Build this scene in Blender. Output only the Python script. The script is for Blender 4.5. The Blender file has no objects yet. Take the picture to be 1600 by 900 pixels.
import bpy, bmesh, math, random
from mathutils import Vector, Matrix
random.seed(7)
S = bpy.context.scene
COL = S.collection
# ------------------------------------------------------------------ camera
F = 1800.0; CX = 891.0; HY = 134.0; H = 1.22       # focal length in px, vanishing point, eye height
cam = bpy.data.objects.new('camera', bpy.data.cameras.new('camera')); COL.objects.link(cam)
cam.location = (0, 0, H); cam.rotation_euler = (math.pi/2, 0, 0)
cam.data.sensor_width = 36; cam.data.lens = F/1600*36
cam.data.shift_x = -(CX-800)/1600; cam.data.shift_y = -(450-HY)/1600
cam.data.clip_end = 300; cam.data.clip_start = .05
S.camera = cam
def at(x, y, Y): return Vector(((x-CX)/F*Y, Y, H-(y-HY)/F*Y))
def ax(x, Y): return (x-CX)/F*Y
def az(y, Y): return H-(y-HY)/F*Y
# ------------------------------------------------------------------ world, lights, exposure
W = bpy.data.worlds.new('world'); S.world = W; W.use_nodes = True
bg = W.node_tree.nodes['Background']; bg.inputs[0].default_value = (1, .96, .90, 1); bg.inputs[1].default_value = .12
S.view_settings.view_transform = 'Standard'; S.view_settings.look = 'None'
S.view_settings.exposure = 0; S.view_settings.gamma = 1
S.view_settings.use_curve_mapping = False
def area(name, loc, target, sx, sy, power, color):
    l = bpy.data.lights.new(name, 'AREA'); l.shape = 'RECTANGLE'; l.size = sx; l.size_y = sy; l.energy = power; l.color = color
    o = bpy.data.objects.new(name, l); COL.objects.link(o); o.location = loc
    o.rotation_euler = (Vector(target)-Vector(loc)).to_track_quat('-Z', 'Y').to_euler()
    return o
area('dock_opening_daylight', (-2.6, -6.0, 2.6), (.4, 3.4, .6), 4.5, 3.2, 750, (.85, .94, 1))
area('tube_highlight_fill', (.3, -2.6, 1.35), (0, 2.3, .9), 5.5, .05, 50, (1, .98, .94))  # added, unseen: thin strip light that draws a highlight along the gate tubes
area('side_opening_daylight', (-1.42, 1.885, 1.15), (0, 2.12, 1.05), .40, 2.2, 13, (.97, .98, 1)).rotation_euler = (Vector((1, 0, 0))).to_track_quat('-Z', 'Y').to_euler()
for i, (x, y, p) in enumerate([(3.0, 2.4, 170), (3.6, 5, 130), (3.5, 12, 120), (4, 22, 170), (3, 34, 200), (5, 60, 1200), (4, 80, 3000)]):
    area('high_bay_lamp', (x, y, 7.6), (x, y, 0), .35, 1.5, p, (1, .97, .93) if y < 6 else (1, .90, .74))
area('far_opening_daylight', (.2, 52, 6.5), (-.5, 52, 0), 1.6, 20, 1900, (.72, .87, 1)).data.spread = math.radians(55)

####

- **AIM**
Copy out each line exactly as written.

- **OUTPUT FOR THIS EXERCISE**
Build this scene in Blender. Output only the Python script. The script is for Blender 4.5. The Blender file has no objects yet. Take the picture to be 1600 by 900 pixels.
import bpy, bmesh, math, random
from mathutils import Vector, Matrix
random.seed(7)
S = bpy.context.scene
COL = S.collection
# ------------------------------------------------------------------ camera
F = 1800.0; CX = 891.0; HY = 134.0; H = 1.22       # focal length in px, vanishing point, eye height
cam = bpy.data.objects.new('camera', bpy.data.cameras.new('camera')); COL.objects.link(cam)
cam.location = (0, 0, H); cam.rotation_euler = (math.pi/2, 0, 0)
cam.data.sensor_width = 36; cam.data.lens = F/1600*36
cam.data.shift_x = -(CX-800)/1600; cam.data.shift_y = -(450-HY)/1600
cam.data.clip_end = 300; cam.data.clip_start = .05
S.camera = cam
def at(x, y, Y): return Vector(((x-CX)/F*Y, Y, H-(y-HY)/F*Y))
def ax(x, Y): return (x-CX)/F*Y
def az(y, Y): return H-(y-HY)/F*Y
# ------------------------------------------------------------------ world, lights, exposure
W = bpy.data.worlds.new('world'); S.world = W; W.use_nodes = True
bg = W.node_tree.nodes['Background']; bg.inputs[0].default_value = (1, .96, .90, 1); bg.inputs[1].default_value = .12
S.view_settings.view_transform = 'Standard'; S.view_settings.look = 'None'
S.view_settings.exposure = 0; S.view_settings.gamma = 1
S.view_settings.use_curve_mapping = False
def area(name, loc, target, sx, sy, power, color):
    l = bpy.data.lights.new(name, 'AREA'); l.shape = 'RECTANGLE'; l.size = sx; l.size_y = sy; l.energy = power; l.color = color
    o = bpy.data.objects.new(name, l); COL.objects.link(o); o.location = loc
    o.rotation_euler = (Vector(target)-Vector(loc)).to_track_quat('-Z', 'Y').to_euler()
    return o
area('dock_opening_daylight', (-2.6, -6.0, 2.6), (.4, 3.4, .6), 4.5, 3.2, 750, (.85, .94, 1))
area('tube_highlight_fill', (.3, -2.6, 1.35), (0, 2.3, .9), 5.5, .05, 50, (1, .98, .94))  # added, unseen: thin strip light that draws a highlight along the gate tubes
area('side_opening_daylight', (-1.42, 1.885, 1.15), (0, 2.12, 1.05), .40, 2.2, 13, (.97, .98, 1)).rotation_euler = (Vector((1, 0, 0))).to_track_quat('-Z', 'Y').to_euler()
for i, (x, y, p) in enumerate([(3.0, 2.4, 170), (3.6, 5, 130), (3.5, 12, 120), (4, 22, 170), (3, 34, 200), (5, 60, 1200), (4, 80, 3000)]):
    area('high_bay_lamp', (x, y, 7.6), (x, y, 0), .35, 1.5, p, (1, .97, .93) if y < 6 else (1, .90, .74))
area('far_opening_daylight', (.2, 52, 6.5), (-.5, 52, 0), 1.6, 20, 1900, (.72, .87, 1)).data.spread = math.radians(55)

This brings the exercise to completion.